DATASET CONTENT |
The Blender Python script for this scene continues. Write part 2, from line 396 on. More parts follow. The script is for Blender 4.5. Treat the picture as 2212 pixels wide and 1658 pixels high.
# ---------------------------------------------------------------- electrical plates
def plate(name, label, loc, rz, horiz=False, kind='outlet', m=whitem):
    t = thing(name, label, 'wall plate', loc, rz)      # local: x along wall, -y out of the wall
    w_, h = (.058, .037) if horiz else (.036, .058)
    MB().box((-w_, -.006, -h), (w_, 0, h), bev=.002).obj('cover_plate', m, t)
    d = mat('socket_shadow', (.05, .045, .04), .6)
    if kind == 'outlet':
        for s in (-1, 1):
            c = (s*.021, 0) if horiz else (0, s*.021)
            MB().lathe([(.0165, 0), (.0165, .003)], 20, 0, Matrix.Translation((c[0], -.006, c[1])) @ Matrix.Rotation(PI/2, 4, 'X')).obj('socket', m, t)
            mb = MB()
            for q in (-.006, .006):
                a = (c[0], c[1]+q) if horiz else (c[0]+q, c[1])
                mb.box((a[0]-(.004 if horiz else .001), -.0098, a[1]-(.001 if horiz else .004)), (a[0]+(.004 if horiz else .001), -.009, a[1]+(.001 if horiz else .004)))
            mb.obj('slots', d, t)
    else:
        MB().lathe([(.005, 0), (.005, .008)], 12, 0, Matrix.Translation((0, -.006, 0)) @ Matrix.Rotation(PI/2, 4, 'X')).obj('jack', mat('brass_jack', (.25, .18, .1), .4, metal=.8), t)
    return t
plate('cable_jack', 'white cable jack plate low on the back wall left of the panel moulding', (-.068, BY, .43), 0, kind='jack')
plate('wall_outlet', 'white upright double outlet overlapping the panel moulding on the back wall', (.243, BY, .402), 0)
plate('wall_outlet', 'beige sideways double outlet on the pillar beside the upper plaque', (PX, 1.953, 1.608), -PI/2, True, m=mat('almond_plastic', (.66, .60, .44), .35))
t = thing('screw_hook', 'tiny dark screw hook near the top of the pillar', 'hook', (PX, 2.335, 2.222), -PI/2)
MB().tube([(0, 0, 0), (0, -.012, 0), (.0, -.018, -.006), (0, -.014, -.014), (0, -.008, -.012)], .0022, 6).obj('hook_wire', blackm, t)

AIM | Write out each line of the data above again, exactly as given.

OUTPUT OF THE EXERCISE |
The Blender Python script for this scene continues. Write part 2, from line 396 on. More parts follow. The script is for Blender 4.5. Treat the picture as 2212 pixels wide and 1658 pixels high.
# ---------------------------------------------------------------- electrical plates
def plate(name, label, loc, rz, horiz=False, kind='outlet', m=whitem):
    t = thing(name, label, 'wall plate', loc, rz)      # local: x along wall, -y out of the wall
    w_, h = (.058, .037) if horiz else (.036, .058)
    MB().box((-w_, -.006, -h), (w_, 0, h), bev=.002).obj('cover_plate', m, t)
    d = mat('socket_shadow', (.05, .045, .04), .6)
    if kind == 'outlet':
        for s in (-1, 1):
            c = (s*.021, 0) if horiz else (0, s*.021)
            MB().lathe([(.0165, 0), (.0165, .003)], 20, 0, Matrix.Translation((c[0], -.006, c[1])) @ Matrix.Rotation(PI/2, 4, 'X')).obj('socket', m, t)
            mb = MB()
            for q in (-.006, .006):
                a = (c[0], c[1]+q) if horiz else (c[0]+q, c[1])
                mb.box((a[0]-(.004 if horiz else .001), -.0098, a[1]-(.001 if horiz else .004)), (a[0]+(.004 if horiz else .001), -.009, a[1]+(.001 if horiz else .004)))
            mb.obj('slots', d, t)
    else:
        MB().lathe([(.005, 0), (.005, .008)], 12, 0, Matrix.Translation((0, -.006, 0)) @ Matrix.Rotation(PI/2, 4, 'X')).obj('jack', mat('brass_jack', (.25, .18, .1), .4, metal=.8), t)
    return t
plate('cable_jack', 'white cable jack plate low on the back wall left of the panel moulding', (-.068, BY, .43), 0, kind='jack')
plate('wall_outlet', 'white upright double outlet overlapping the panel moulding on the back wall', (.243, BY, .402), 0)
plate('wall_outlet', 'beige sideways double outlet on the pillar beside the upper plaque', (PX, 1.953, 1.608), -PI/2, True, m=mat('almond_plastic', (.66, .60, .44), .35))
t = thing('screw_hook', 'tiny dark screw hook near the top of the pillar', 'hook', (PX, 2.335, 2.222), -PI/2)
MB().tube([(0, 0, 0), (0, -.012, 0), (.0, -.018, -.006), (0, -.014, -.014), (0, -.008, -.012)], .0022, 6).obj('hook_wire', blackm, t)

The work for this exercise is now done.